Seth Godin worries here about what the inflation of content means for its creators –  in a world where people are happy to let a shuffle algorithm decide what they are going to read/listen/experience next.

The only hope he holds out is that winning an attention-lottery – like being #1 on Digg for eg. – will earn subscriptions via RSS or email. Else we’ll forever be condemned to the whims of the Big Shuffle.

I do share Seth’s worries but I also am optimistic that things won’t turn out as bad. Surely when man first practised agriculture and settled down in villages and cities, his first worry was the manifold increase in the number of people who he came in touch with. How would he remember all their names, how would he get to know all of them or worse still, how would he ensure all of them get to know him?

A particularly apt definition of friends I read somewhere was ‘accidents of geography.’  The anxiety of being amidst more people than there are fingers on one’s hand has now passed to a comfort with not having to know all the people in the universe. And also a comfort in the natural shuffle mode with which one discovers, keeps and loses friends.

I am sure when our anxiety over the explosion of choice passes, we’ll be able to define a geography (or a landscape) of this content.
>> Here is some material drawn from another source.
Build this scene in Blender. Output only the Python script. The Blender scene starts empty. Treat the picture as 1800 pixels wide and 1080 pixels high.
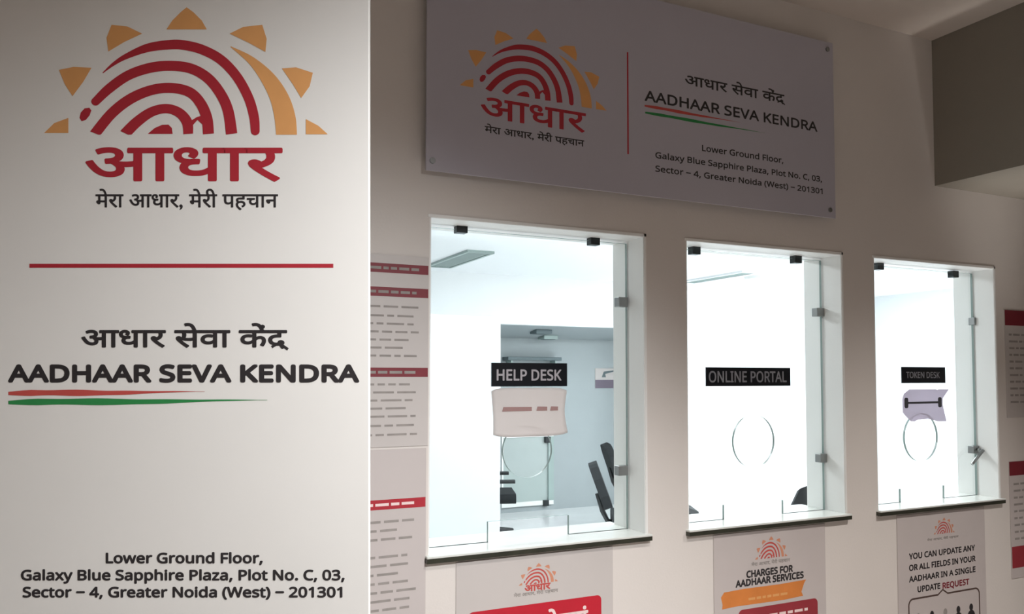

We’ll understand that we can only maximise our chances of listening to the best music out there and reading the most interesting stuff. But we’ll also know that we’ll never get anywhere close to most of it. Just like I understand there are a million interesting people out there whom I’ll never befriend.

And as creators of content, we can only be thankful that the Big Shuffle still offers all of us – without discrimination – a chance to be widely read or heard. And as recently as a few decades ago, even the slightest possibility of an ordinary person’s word being widely heard would have been hailed as a giant step forward for mankind.

As an individual I do find the possibility of being left out by the Big Shuffle cruel. As a human being, I hail the opportunity it holds for anyone who’s waiting to be heard.